Indeed, Sayers notes the distinction between the Father Driven artists, possessed
of an intellectual idea with no means of expressing it; the Son Driven artists with the tools to express, but nothing
to be expressed; and the Spirit driven artists who imagine they can work their
Power on the world with neither Idea not a means to express an idea. (Undergraduate artists are almost always that
last group—nothing to say, and no skill at saying it, yet they spew their emotions
onto the page.) (And just for the record,
Ashley was not Spirit driven; if I had to say, I think she is Father Driven in
Sayers’ framework. Interesting art. You just might hear about her someday.)
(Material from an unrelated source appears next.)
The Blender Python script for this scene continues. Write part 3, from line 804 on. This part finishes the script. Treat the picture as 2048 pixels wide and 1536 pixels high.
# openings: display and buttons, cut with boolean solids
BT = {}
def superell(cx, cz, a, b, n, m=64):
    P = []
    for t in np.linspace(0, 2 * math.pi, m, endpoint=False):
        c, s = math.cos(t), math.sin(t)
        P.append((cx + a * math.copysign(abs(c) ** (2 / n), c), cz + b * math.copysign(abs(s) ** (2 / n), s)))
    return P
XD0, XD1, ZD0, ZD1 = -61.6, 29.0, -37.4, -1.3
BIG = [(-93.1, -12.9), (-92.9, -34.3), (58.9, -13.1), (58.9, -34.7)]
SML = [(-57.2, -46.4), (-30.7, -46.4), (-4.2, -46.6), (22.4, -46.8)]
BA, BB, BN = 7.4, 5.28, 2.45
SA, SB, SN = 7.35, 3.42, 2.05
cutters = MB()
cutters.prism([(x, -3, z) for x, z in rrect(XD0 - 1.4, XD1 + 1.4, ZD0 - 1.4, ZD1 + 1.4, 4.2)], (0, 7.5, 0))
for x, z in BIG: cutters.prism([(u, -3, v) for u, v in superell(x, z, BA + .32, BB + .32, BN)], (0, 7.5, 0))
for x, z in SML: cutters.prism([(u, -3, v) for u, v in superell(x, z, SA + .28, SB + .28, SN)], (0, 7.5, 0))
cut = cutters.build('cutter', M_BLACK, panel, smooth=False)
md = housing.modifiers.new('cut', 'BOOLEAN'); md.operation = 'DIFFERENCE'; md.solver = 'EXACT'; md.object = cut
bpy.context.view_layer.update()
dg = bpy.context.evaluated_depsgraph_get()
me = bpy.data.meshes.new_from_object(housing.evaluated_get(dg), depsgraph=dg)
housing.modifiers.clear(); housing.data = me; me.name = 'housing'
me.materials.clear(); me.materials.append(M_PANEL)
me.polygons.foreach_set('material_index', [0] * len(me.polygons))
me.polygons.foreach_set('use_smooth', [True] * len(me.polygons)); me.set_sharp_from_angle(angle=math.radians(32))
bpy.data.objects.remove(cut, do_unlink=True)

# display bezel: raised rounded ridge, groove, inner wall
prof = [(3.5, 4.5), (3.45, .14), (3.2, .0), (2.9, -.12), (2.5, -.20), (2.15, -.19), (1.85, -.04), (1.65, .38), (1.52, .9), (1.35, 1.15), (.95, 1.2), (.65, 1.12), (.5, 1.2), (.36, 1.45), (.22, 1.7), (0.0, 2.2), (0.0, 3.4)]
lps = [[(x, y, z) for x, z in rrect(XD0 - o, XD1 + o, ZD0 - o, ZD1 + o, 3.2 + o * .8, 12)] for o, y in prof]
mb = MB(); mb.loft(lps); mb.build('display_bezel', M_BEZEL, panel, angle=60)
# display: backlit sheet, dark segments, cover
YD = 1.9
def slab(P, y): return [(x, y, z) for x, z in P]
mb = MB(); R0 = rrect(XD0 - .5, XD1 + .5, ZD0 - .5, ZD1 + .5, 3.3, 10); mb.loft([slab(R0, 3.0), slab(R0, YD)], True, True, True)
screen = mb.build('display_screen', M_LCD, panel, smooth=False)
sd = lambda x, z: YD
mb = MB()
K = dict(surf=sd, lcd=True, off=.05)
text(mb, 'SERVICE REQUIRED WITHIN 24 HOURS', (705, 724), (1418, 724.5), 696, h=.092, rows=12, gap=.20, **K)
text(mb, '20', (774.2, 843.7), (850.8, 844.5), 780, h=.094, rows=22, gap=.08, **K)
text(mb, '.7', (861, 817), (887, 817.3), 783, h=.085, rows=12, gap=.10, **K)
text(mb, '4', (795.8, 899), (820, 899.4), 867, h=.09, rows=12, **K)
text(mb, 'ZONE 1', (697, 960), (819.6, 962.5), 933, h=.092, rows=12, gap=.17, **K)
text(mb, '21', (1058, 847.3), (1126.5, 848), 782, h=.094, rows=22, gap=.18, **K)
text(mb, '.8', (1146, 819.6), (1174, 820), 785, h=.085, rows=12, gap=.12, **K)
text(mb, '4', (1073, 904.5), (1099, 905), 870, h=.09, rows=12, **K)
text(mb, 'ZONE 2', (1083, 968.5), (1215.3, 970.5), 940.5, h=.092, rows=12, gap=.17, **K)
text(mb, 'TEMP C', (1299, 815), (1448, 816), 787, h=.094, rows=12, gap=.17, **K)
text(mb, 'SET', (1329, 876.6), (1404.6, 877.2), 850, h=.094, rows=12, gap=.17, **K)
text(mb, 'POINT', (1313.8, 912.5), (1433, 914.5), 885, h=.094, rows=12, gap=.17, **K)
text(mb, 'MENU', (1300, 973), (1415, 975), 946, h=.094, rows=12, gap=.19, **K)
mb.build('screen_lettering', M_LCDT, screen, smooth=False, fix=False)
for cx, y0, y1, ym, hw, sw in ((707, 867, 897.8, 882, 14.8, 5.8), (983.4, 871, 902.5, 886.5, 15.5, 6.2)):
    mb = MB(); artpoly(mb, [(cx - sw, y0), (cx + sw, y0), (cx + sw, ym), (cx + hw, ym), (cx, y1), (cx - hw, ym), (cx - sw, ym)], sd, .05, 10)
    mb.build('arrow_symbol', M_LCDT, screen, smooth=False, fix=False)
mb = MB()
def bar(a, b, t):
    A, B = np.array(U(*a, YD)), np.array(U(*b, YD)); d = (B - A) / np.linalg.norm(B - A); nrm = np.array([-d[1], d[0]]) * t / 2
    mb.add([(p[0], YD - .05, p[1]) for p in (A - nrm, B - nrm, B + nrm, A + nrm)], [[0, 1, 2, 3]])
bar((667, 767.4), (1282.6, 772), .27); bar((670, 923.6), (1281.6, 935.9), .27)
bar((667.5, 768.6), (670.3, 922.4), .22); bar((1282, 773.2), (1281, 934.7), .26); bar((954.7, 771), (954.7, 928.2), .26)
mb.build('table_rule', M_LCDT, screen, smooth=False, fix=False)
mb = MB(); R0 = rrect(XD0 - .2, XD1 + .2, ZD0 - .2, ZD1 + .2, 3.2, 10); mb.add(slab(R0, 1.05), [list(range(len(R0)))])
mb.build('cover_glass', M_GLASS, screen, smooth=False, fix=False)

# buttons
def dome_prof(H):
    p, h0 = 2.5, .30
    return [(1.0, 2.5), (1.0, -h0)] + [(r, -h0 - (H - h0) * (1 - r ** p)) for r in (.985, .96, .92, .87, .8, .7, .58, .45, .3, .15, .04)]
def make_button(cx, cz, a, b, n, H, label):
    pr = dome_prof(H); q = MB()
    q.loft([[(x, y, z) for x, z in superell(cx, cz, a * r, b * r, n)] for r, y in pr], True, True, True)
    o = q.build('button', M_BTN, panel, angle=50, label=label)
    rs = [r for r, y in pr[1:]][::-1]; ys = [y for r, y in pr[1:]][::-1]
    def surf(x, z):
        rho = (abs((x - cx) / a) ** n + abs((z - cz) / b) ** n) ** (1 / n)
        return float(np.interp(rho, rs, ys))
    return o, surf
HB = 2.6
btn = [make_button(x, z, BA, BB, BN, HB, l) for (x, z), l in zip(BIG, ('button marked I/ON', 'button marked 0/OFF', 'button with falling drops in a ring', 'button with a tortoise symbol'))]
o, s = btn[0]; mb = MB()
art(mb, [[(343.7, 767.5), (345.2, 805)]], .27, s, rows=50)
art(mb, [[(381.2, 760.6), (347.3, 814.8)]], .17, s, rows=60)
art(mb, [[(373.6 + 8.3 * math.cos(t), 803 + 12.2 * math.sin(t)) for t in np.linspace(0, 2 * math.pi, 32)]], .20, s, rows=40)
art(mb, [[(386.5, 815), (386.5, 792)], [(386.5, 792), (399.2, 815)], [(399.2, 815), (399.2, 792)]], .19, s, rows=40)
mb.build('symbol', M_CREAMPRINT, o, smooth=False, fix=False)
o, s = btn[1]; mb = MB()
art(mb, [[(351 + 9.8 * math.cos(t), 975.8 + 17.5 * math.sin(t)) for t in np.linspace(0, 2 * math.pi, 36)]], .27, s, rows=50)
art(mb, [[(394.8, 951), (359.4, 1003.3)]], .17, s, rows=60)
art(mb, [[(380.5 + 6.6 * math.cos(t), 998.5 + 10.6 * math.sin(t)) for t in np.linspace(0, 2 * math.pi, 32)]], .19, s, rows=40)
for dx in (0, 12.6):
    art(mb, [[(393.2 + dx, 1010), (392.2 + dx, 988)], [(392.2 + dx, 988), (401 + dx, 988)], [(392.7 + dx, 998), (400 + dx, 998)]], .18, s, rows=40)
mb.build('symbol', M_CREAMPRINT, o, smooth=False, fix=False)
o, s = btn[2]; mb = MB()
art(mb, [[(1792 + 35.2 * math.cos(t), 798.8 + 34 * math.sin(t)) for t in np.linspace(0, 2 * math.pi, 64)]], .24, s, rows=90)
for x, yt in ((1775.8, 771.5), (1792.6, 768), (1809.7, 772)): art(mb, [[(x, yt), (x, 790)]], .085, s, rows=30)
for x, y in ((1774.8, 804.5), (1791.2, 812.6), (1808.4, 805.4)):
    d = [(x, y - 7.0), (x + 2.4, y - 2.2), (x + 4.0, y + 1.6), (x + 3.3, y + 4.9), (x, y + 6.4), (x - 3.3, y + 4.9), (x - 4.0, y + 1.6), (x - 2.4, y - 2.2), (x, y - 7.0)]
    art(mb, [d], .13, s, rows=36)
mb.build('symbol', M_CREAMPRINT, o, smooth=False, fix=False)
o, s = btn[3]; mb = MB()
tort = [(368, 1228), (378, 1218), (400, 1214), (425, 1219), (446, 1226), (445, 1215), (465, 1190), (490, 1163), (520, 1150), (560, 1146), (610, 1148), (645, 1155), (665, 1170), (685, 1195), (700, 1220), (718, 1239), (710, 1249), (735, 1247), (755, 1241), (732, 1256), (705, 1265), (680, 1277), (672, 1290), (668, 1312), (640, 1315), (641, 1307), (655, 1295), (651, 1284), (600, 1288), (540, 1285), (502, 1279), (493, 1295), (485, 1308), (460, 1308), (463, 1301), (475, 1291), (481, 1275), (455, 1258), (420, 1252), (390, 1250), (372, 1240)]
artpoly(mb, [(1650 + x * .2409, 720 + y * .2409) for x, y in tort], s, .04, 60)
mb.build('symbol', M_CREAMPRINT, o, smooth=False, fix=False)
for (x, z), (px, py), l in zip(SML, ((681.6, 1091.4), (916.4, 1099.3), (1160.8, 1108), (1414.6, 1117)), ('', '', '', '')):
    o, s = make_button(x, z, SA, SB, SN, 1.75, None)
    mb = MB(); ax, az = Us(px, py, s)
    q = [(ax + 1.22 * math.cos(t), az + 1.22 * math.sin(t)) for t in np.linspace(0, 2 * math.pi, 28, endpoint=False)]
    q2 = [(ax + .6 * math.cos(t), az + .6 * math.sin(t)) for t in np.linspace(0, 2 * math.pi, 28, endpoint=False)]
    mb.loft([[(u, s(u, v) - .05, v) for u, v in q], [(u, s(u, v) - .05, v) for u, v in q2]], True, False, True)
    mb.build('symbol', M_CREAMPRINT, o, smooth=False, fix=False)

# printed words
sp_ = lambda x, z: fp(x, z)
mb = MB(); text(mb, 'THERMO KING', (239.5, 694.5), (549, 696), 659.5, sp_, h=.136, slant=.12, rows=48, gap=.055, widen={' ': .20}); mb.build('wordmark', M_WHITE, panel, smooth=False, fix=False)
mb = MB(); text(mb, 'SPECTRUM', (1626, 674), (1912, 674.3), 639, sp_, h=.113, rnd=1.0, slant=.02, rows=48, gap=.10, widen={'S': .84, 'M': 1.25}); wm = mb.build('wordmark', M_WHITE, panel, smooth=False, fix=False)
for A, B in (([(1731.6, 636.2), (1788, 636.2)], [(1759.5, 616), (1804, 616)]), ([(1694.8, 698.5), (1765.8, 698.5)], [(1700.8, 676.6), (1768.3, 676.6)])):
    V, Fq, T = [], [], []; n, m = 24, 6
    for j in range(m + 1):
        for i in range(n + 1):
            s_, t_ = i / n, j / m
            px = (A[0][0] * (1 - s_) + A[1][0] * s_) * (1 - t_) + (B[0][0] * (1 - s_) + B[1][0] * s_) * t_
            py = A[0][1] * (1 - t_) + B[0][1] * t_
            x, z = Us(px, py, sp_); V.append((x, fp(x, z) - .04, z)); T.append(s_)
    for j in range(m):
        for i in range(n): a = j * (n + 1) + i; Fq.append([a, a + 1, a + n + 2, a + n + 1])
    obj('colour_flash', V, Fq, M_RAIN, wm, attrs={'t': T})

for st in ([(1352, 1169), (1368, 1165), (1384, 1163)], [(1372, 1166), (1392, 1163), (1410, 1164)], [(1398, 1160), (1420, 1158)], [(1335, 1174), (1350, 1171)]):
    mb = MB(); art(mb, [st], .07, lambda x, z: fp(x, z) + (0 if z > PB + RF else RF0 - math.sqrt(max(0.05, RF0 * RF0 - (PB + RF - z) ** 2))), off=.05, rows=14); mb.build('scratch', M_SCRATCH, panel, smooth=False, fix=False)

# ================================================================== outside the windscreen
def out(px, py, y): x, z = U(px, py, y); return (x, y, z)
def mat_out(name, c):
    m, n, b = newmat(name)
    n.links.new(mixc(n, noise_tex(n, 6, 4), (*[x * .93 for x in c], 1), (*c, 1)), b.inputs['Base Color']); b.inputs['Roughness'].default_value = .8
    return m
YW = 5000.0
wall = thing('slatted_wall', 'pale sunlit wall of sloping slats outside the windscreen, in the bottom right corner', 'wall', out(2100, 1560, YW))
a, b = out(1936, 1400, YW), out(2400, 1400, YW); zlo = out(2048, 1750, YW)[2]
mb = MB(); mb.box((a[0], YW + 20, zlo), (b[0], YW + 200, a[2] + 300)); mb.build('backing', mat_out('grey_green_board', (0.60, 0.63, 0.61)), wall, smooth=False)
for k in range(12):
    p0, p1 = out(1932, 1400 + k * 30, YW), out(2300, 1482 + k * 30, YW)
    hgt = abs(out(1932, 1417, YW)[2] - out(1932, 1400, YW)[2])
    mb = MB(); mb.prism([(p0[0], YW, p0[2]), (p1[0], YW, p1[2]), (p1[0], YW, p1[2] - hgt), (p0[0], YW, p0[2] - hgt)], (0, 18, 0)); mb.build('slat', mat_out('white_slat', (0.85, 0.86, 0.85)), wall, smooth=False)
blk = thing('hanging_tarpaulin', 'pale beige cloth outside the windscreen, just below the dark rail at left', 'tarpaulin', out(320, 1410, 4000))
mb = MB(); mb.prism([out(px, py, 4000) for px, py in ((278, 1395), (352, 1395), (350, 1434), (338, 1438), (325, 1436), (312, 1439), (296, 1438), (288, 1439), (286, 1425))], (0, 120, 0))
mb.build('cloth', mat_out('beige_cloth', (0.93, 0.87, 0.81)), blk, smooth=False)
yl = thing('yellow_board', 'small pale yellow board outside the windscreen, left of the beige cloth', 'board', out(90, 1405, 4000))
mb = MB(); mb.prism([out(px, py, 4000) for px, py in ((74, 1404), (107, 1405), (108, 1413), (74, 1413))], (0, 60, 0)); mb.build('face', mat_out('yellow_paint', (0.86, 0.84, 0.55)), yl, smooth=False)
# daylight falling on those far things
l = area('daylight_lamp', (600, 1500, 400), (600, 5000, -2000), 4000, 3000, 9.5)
The summary does not even begin to capture the feel of the
book, however. Writing this review feels
like trying to express an Idea with shabby equipment, rapidly decaying. So, I’ll change the question: for what audience is this book intended? Before reading it, I assumed it was a work of Christian
apologetics, belonging, as I noted above, in the (rather large) set of futile
attempts to explain the Trinity to Human minds. Said attempts are an exemplar
of an impossible task. But, Sayers’ book
isn’t in that set at all. To be sure, one
learns a great deal about the Trinity from reading this book, but it doesn’t attempt
to explain the Trinity. Indeed, I’m not convinced
that the Trinity is really what this book is best at explaining. I think it is much better seen as an exploration
of the human artist. At that task, it is
an utterly brilliant book. And, I suspect
a terribly neglected book by the very people who would most profit from reading
it. The neglect comes from the general
aversion to all things religious.
Imagine a book explaining artists which takes as a given that we can gain
a better understanding of the artistic mind by thinking about the mind of the
Maker of the maker. Now imagine the
hurdle which will have to be overcome to convince an artist who denies the existence
of the Prime Maker to read a book showing how the mind of that maker explains
the artist’s mind.
It’s too bad. Many a
secular artists would enjoy this book a great deal. Many a Christian would also enjoy this book,
but will be put off by the realization that it is about artists. Christian Artists? Well,
sadly, there are far too few of them (well, there are too few of them with
enough talent to merit the title of Artist, as opposed to ones who fancy
themselves artists) to know what they would make of this book.